Contra flow lanes recognize the different needs and safety concerns of riding a bicycle versus driving a car. The one-way street system in Toronto's residential roads was created for traffic calming, so cars didn't use the streets as speedways to bypass the arterial roads. Bikes don't create the same problem cars did on these roads. They're not as fast, as dangerous for children playing, and they aren't loud and polluting (unless your the kind of cyclist that smokes and swears while riding).

So yes, bicycles and cars are similar in that they are both road users. But it's naive and overly simplistic to say that all laws and rules applying to cars should similarly be applied to bikes without any thought as to the very different nature of safety needs for each. The 4-way stop is another example. Places, like Idaho, have, recognizing the different needs of the cyclist, instituted "rolling stops" where cyclists treat stop signs as yield signs, slowing down and if the coast is clear continuing through the intersection.

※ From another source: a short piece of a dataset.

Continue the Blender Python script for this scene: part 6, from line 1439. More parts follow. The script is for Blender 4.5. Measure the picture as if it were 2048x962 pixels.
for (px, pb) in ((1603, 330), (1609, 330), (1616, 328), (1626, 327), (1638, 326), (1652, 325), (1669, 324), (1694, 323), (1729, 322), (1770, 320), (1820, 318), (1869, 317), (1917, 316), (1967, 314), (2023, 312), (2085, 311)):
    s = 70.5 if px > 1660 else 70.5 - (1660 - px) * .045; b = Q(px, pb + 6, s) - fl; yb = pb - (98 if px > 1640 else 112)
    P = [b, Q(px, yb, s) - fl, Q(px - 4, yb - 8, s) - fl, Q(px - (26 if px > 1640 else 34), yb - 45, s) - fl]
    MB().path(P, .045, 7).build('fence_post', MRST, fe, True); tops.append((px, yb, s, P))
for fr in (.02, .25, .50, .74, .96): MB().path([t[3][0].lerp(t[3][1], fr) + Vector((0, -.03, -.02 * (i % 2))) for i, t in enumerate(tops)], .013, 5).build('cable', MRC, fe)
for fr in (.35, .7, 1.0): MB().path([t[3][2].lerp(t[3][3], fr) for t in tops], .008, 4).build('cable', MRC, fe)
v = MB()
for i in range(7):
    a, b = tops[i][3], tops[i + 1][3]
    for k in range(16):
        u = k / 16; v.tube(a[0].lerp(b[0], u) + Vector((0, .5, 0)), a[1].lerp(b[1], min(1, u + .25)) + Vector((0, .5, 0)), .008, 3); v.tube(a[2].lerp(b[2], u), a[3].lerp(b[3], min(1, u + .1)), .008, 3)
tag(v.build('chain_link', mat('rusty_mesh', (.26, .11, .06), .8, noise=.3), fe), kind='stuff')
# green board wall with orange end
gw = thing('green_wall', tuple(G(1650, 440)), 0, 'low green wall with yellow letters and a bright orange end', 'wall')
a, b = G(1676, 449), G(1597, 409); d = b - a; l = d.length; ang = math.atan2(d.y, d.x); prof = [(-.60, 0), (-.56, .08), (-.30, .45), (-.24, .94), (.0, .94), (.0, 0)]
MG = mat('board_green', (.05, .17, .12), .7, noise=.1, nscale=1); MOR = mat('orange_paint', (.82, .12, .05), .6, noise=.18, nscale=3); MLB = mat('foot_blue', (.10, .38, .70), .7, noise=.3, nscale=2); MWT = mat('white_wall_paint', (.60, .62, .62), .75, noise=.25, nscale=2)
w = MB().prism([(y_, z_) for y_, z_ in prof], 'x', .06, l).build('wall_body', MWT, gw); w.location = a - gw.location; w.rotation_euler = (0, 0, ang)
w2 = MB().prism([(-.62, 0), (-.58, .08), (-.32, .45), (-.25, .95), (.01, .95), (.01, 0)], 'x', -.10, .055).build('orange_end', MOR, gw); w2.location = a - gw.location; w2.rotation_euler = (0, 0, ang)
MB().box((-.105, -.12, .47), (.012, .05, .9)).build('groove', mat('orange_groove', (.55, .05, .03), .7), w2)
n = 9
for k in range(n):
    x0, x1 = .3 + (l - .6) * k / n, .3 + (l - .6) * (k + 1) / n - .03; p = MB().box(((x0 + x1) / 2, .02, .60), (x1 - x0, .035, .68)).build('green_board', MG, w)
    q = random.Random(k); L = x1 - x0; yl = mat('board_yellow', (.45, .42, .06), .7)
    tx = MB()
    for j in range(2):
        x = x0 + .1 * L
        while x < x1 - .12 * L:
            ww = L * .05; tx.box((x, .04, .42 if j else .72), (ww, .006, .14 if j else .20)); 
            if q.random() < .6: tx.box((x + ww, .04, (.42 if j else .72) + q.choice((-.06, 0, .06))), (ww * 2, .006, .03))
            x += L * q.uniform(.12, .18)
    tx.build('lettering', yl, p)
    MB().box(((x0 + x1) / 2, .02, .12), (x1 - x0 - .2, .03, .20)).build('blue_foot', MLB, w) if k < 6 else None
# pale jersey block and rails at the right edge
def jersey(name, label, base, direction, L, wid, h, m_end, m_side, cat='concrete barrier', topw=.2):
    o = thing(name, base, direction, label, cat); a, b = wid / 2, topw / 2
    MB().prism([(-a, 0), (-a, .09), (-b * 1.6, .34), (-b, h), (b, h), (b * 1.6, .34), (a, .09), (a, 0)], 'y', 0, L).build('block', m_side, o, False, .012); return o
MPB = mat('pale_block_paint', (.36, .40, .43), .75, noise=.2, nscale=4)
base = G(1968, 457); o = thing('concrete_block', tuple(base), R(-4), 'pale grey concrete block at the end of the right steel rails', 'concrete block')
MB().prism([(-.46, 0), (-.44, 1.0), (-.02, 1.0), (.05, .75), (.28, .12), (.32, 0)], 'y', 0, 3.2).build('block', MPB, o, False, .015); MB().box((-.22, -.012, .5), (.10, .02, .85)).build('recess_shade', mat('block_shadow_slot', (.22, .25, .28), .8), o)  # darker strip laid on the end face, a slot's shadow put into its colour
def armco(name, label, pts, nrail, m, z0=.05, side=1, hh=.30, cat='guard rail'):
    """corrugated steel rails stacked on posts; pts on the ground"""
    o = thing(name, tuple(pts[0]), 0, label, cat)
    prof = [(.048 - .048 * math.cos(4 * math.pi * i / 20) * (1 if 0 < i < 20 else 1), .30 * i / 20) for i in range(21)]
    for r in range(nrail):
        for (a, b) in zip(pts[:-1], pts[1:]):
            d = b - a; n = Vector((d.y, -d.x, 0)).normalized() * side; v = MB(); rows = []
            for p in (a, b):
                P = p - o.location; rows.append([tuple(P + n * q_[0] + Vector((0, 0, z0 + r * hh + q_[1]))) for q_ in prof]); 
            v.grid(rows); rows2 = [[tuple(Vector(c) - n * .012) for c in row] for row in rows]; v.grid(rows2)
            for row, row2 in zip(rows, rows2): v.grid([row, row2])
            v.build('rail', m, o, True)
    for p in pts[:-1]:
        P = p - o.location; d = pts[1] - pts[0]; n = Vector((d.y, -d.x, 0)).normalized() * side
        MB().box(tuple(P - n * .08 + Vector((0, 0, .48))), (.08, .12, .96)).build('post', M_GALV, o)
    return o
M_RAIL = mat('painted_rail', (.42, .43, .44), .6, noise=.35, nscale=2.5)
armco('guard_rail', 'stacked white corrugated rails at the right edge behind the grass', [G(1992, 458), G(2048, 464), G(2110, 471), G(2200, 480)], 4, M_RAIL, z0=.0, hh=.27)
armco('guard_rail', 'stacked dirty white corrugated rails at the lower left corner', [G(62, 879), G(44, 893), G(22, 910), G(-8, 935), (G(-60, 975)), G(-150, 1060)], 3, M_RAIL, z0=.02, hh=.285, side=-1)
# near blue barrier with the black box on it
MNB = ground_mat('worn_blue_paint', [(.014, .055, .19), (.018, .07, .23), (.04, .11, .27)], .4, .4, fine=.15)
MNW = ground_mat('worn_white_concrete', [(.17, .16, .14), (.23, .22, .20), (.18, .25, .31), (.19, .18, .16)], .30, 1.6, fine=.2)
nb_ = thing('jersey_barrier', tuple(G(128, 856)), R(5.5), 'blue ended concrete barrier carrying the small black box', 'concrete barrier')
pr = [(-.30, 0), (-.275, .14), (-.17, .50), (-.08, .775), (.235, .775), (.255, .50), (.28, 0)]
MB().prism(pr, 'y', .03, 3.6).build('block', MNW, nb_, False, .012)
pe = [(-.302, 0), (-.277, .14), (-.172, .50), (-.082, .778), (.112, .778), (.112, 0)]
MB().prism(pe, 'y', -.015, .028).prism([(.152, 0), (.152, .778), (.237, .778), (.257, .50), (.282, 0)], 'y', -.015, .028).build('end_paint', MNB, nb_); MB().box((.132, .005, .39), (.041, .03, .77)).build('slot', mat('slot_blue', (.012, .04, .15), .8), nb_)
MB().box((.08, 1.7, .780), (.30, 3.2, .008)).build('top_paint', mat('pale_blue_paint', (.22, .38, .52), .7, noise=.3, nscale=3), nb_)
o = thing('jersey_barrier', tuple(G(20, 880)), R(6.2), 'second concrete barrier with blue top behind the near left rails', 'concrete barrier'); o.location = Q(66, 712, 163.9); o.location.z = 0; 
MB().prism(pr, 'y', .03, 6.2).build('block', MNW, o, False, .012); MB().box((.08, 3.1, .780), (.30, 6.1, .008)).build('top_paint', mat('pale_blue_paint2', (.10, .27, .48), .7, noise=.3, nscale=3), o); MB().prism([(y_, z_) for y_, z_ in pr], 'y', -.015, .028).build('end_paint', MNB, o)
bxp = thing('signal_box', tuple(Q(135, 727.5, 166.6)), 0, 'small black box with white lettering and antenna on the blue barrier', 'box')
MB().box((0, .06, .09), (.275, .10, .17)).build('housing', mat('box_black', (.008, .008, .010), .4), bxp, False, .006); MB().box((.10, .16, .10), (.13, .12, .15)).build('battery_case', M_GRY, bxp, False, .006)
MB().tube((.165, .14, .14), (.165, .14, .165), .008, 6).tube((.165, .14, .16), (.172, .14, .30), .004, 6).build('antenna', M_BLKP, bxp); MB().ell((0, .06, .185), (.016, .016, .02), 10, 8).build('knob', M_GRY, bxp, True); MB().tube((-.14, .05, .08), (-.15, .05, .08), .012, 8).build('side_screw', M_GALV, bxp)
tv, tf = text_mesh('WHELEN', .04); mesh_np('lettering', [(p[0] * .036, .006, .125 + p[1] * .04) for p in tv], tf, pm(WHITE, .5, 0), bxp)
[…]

Installing contra flow bike lanes on specific routes will legitimate a practice that is already happening in the city and allow it to continue in a safer manner. And drivers should remember that, as I've written elsewhere, bicycle infrastructure is good for cars, too. Delineating between road space for bikes and road space for cars takes a lot of the uncertainty out of the picture. Those crazy cyclists have their own space.

Wednesday, December 1, 2010

Make Vancouver's Robson Square a Real Square

Vancouver's best public spaces have always happened around its edges, as if some invisible centrifugal force were at play in the city, spinning all the residents to the sea wall. Don't get me wrong, the sea wall is magnificent. It's a gem of which Vancouver should be proud. But as a public space it has to be acknowledged that the sea wall is primarly a linear, moving strip. People walk the sea wall. They bike. They rollerblade. They jog. In other words, they move.

What Vancouver needs, and what was shown to be a great success during the Olympics, is a permanent central square. A place where citizens and visitors alike can sit and take in the bustle of the city. A central spot to meet, eat your lunch, read a book. The Vancouver Public Space Network recognized this need when they held their Where's the Square contest, calling on Vancouverites to rethink the city's potential.

During the Olympics, the redesigned Robson Square showcased this potential. The short block between Hornby and Howe, hemmed in on each side by the courthouse and the art gallery, was closed in order to allow thousands of people to congregate. As the Vancouver Public Space Network points out, the time is right for this area to remain closed. The section of the road in question has been closed for awhile for construction and Councillor Suzanne Anton has put forward a motion to make this closure permanent.

From the very beginning of its life Robson Square, designed by Arthur Erickson, got it backwards. Allowing a road to bisect the space and placing a pedestrian space underneath the street conveys a preference. The preference for cars over people. Literally.

Robson Square needs this portion of the street to stay closed in order to be a successful public space. Its downfall is that the majority of its space is hidden from view. The redesign for the Olympics (read my previous review of it here on Beyond Robson) did much to make this space more comfortable and inviting, but the reality of the situation is that without the closure of the street here the public space remains off the beaten path so to speak, closed off behind bushes or underground.

Much has changed in city planning and design since the original days of Robson Square. We now have car free Sundays where we pedestrianize city streets, and the Olympics saw the closure of many streets to car traffic. There is a longing for these central public spaces in Vancouver and we shouldn't miss the opportunity to make Robson Square into a real square.